WHAT NEEDS TO BE DONE:
Retype the material word for word.

RECORDED DATA:
_ _ _ _

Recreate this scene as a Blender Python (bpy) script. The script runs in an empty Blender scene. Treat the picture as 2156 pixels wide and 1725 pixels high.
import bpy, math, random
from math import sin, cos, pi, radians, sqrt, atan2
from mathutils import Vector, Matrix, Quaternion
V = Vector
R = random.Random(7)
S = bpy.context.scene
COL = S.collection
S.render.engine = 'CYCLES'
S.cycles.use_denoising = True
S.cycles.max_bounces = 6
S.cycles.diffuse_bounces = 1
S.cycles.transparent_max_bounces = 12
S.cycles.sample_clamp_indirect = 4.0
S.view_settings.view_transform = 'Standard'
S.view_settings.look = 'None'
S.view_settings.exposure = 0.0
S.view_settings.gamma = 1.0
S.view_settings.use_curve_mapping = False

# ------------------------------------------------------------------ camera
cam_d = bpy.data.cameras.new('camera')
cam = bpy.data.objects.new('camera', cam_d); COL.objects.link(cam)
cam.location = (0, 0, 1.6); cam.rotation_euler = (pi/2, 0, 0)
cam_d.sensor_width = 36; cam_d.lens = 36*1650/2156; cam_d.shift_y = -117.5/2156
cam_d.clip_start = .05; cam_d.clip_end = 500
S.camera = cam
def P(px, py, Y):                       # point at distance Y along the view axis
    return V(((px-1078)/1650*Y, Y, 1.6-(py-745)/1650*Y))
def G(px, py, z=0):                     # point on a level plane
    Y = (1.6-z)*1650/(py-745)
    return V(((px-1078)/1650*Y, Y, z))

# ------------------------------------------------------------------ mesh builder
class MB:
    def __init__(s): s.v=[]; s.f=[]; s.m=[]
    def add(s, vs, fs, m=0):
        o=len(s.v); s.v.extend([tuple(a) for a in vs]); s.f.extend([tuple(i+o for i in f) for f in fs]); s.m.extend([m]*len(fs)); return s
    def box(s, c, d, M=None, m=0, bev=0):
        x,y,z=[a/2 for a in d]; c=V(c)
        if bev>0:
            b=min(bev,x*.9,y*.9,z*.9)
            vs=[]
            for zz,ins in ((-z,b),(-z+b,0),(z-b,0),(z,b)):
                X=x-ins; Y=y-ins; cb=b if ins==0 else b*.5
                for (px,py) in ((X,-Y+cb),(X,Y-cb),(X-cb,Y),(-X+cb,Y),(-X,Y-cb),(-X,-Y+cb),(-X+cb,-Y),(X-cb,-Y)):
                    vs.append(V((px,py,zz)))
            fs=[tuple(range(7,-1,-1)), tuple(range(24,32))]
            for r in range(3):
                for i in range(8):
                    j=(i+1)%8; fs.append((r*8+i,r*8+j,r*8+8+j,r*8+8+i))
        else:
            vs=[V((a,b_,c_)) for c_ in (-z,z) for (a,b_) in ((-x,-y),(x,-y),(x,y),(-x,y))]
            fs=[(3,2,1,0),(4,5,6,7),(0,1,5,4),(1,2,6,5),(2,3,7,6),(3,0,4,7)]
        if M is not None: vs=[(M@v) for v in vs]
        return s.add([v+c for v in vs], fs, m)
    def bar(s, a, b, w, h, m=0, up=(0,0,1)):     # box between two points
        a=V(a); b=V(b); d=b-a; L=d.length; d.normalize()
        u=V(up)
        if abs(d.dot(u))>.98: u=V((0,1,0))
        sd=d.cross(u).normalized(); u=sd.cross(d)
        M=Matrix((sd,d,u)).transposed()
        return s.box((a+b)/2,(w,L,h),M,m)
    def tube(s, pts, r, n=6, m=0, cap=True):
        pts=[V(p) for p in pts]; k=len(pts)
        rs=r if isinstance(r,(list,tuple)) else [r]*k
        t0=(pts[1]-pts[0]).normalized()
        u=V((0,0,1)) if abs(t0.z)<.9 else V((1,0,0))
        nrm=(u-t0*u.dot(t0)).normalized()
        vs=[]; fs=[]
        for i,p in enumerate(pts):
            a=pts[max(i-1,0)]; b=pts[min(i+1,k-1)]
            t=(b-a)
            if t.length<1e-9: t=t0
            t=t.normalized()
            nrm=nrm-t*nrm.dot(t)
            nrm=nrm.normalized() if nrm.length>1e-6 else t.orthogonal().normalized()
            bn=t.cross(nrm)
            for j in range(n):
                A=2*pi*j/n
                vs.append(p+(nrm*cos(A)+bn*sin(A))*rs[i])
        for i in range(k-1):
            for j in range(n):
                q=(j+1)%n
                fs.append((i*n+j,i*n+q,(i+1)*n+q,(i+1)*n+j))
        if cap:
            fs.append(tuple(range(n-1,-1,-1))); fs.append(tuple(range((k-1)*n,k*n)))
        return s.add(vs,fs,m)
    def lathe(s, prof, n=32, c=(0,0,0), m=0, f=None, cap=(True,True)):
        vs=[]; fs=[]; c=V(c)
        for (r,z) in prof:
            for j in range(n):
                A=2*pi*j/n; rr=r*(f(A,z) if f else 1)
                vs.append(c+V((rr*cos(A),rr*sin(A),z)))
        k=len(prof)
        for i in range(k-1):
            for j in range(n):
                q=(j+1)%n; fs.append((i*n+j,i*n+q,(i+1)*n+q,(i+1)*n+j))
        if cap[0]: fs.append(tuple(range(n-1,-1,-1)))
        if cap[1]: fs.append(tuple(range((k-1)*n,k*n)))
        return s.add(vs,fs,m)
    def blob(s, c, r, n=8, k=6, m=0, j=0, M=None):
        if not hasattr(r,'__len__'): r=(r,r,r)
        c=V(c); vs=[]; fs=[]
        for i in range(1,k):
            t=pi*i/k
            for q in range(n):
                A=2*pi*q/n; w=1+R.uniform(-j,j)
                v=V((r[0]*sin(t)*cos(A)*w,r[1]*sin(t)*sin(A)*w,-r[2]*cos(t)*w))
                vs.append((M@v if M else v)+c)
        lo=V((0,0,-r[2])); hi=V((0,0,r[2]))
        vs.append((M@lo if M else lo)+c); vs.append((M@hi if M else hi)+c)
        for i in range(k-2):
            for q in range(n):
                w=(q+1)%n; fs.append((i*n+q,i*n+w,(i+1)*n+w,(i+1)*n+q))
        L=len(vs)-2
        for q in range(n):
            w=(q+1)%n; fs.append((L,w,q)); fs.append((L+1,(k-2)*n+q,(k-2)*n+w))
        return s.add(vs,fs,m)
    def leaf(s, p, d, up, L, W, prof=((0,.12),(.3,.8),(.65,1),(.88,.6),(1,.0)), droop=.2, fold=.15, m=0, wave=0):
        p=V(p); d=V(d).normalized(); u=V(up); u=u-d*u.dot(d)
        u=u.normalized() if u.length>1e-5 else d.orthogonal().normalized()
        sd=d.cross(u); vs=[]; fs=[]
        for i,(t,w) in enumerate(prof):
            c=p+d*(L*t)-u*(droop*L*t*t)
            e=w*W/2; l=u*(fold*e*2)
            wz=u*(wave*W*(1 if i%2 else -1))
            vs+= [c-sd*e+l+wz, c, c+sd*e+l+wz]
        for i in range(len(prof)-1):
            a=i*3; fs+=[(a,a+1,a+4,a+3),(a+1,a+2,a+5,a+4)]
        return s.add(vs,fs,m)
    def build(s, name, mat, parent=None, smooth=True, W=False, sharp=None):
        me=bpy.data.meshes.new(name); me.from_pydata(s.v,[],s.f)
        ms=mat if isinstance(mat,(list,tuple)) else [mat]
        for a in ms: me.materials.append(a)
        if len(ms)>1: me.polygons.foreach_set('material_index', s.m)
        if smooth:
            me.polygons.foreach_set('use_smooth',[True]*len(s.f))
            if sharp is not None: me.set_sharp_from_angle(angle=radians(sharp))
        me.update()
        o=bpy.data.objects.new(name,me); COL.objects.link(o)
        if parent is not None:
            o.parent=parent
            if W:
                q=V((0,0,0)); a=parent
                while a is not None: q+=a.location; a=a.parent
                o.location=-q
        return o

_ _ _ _

TASK ANSWER:
Recreate this scene as a Blender Python (bpy) script. The script runs in an empty Blender scene. Treat the picture as 2156 pixels wide and 1725 pixels high.
import bpy, math, random
from math import sin, cos, pi, radians, sqrt, atan2
from mathutils import Vector, Matrix, Quaternion
V = Vector
R = random.Random(7)
S = bpy.context.scene
COL = S.collection
S.render.engine = 'CYCLES'
S.cycles.use_denoising = True
S.cycles.max_bounces = 6
S.cycles.diffuse_bounces = 1
S.cycles.transparent_max_bounces = 12
S.cycles.sample_clamp_indirect = 4.0
S.view_settings.view_transform = 'Standard'
S.view_settings.look = 'None'
S.view_settings.exposure = 0.0
S.view_settings.gamma = 1.0
S.view_settings.use_curve_mapping = False

# ------------------------------------------------------------------ camera
cam_d = bpy.data.cameras.new('camera')
cam = bpy.data.objects.new('camera', cam_d); COL.objects.link(cam)
cam.location = (0, 0, 1.6); cam.rotation_euler = (pi/2, 0, 0)
cam_d.sensor_width = 36; cam_d.lens = 36*1650/2156; cam_d.shift_y = -117.5/2156
cam_d.clip_start = .05; cam_d.clip_end = 500
S.camera = cam
def P(px, py, Y):                       # point at distance Y along the view axis
    return V(((px-1078)/1650*Y, Y, 1.6-(py-745)/1650*Y))
def G(px, py, z=0):                     # point on a level plane
    Y = (1.6-z)*1650/(py-745)
    return V(((px-1078)/1650*Y, Y, z))

# ------------------------------------------------------------------ mesh builder
class MB:
    def __init__(s): s.v=[]; s.f=[]; s.m=[]
    def add(s, vs, fs, m=0):
        o=len(s.v); s.v.extend([tuple(a) for a in vs]); s.f.extend([tuple(i+o for i in f) for f in fs]); s.m.extend([m]*len(fs)); return s
    def box(s, c, d, M=None, m=0, bev=0):
        x,y,z=[a/2 for a in d]; c=V(c)
        if bev>0:
            b=min(bev,x*.9,y*.9,z*.9)
            vs=[]
            for zz,ins in ((-z,b),(-z+b,0),(z-b,0),(z,b)):
                X=x-ins; Y=y-ins; cb=b if ins==0 else b*.5
                for (px,py) in ((X,-Y+cb),(X,Y-cb),(X-cb,Y),(-X+cb,Y),(-X,Y-cb),(-X,-Y+cb),(-X+cb,-Y),(X-cb,-Y)):
                    vs.append(V((px,py,zz)))
            fs=[tuple(range(7,-1,-1)), tuple(range(24,32))]
            for r in range(3):
                for i in range(8):
                    j=(i+1)%8; fs.append((r*8+i,r*8+j,r*8+8+j,r*8+8+i))
        else:
            vs=[V((a,b_,c_)) for c_ in (-z,z) for (a,b_) in ((-x,-y),(x,-y),(x,y),(-x,y))]
            fs=[(3,2,1,0),(4,5,6,7),(0,1,5,4),(1,2,6,5),(2,3,7,6),(3,0,4,7)]
        if M is not None: vs=[(M@v) for v in vs]
        return s.add([v+c for v in vs], fs, m)
    def bar(s, a, b, w, h, m=0, up=(0,0,1)):     # box between two points
        a=V(a); b=V(b); d=b-a; L=d.length; d.normalize()
        u=V(up)
        if abs(d.dot(u))>.98: u=V((0,1,0))
        sd=d.cross(u).normalized(); u=sd.cross(d)
        M=Matrix((sd,d,u)).transposed()
        return s.box((a+b)/2,(w,L,h),M,m)
    def tube(s, pts, r, n=6, m=0, cap=True):
        pts=[V(p) for p in pts]; k=len(pts)
        rs=r if isinstance(r,(list,tuple)) else [r]*k
        t0=(pts[1]-pts[0]).normalized()
        u=V((0,0,1)) if abs(t0.z)<.9 else V((1,0,0))
        nrm=(u-t0*u.dot(t0)).normalized()
        vs=[]; fs=[]
        for i,p in enumerate(pts):
            a=pts[max(i-1,0)]; b=pts[min(i+1,k-1)]
            t=(b-a)
            if t.length<1e-9: t=t0
            t=t.normalized()
            nrm=nrm-t*nrm.dot(t)
            nrm=nrm.normalized() if nrm.length>1e-6 else t.orthogonal().normalized()
            bn=t.cross(nrm)
            for j in range(n):
                A=2*pi*j/n
                vs.append(p+(nrm*cos(A)+bn*sin(A))*rs[i])
        for i in range(k-1):
            for j in range(n):
                q=(j+1)%n
                fs.append((i*n+j,i*n+q,(i+1)*n+q,(i+1)*n+j))
        if cap:
            fs.append(tuple(range(n-1,-1,-1))); fs.append(tuple(range((k-1)*n,k*n)))
        return s.add(vs,fs,m)
    def lathe(s, prof, n=32, c=(0,0,0), m=0, f=None, cap=(True,True)):
        vs=[]; fs=[]; c=V(c)
        for (r,z) in prof:
            for j in range(n):
                A=2*pi*j/n; rr=r*(f(A,z) if f else 1)
                vs.append(c+V((rr*cos(A),rr*sin(A),z)))
        k=len(prof)
        for i in range(k-1):
            for j in range(n):
                q=(j+1)%n; fs.append((i*n+j,i*n+q,(i+1)*n+q,(i+1)*n+j))
        if cap[0]: fs.append(tuple(range(n-1,-1,-1)))
        if cap[1]: fs.append(tuple(range((k-1)*n,k*n)))
        return s.add(vs,fs,m)
    def blob(s, c, r, n=8, k=6, m=0, j=0, M=None):
        if not hasattr(r,'__len__'): r=(r,r,r)
        c=V(c); vs=[]; fs=[]
        for i in range(1,k):
            t=pi*i/k
            for q in range(n):
                A=2*pi*q/n; w=1+R.uniform(-j,j)
                v=V((r[0]*sin(t)*cos(A)*w,r[1]*sin(t)*sin(A)*w,-r[2]*cos(t)*w))
                vs.append((M@v if M else v)+c)
        lo=V((0,0,-r[2])); hi=V((0,0,r[2]))
        vs.append((M@lo if M else lo)+c); vs.append((M@hi if M else hi)+c)
        for i in range(k-2):
            for q in range(n):
                w=(q+1)%n; fs.append((i*n+q,i*n+w,(i+1)*n+w,(i+1)*n+q))
        L=len(vs)-2
        for q in range(n):
            w=(q+1)%n; fs.append((L,w,q)); fs.append((L+1,(k-2)*n+q,(k-2)*n+w))
        return s.add(vs,fs,m)
    def leaf(s, p, d, up, L, W, prof=((0,.12),(.3,.8),(.65,1),(.88,.6),(1,.0)), droop=.2, fold=.15, m=0, wave=0):
        p=V(p); d=V(d).normalized(); u=V(up); u=u-d*u.dot(d)
        u=u.normalized() if u.length>1e-5 else d.orthogonal().normalized()
        sd=d.cross(u); vs=[]; fs=[]
        for i,(t,w) in enumerate(prof):
            c=p+d*(L*t)-u*(droop*L*t*t)
            e=w*W/2; l=u*(fold*e*2)
            wz=u*(wave*W*(1 if i%2 else -1))
            vs+= [c-sd*e+l+wz, c, c+sd*e+l+wz]
        for i in range(len(prof)-1):
            a=i*3; fs+=[(a,a+1,a+4,a+3),(a+1,a+2,a+5,a+4)]
        return s.add(vs,fs,m)
    def build(s, name, mat, parent=None, smooth=True, W=False, sharp=None):
        me=bpy.data.meshes.new(name); me.from_pydata(s.v,[],s.f)
        ms=mat if isinstance(mat,(list,tuple)) else [mat]
        for a in ms: me.materials.append(a)
        if len(ms)>1: me.polygons.foreach_set('material_index', s.m)
        if smooth:
            me.polygons.foreach_set('use_smooth',[True]*len(s.f))
            if sharp is not None: me.set_sharp_from_angle(angle=radians(sharp))
        me.update()
        o=bpy.data.objects.new(name,me); COL.objects.link(o)
        if parent is not None:
            o.parent=parent
            if W:
                q=V((0,0,0)); a=parent
                while a is not None: q+=a.location; a=a.parent
                o.location=-q
        return o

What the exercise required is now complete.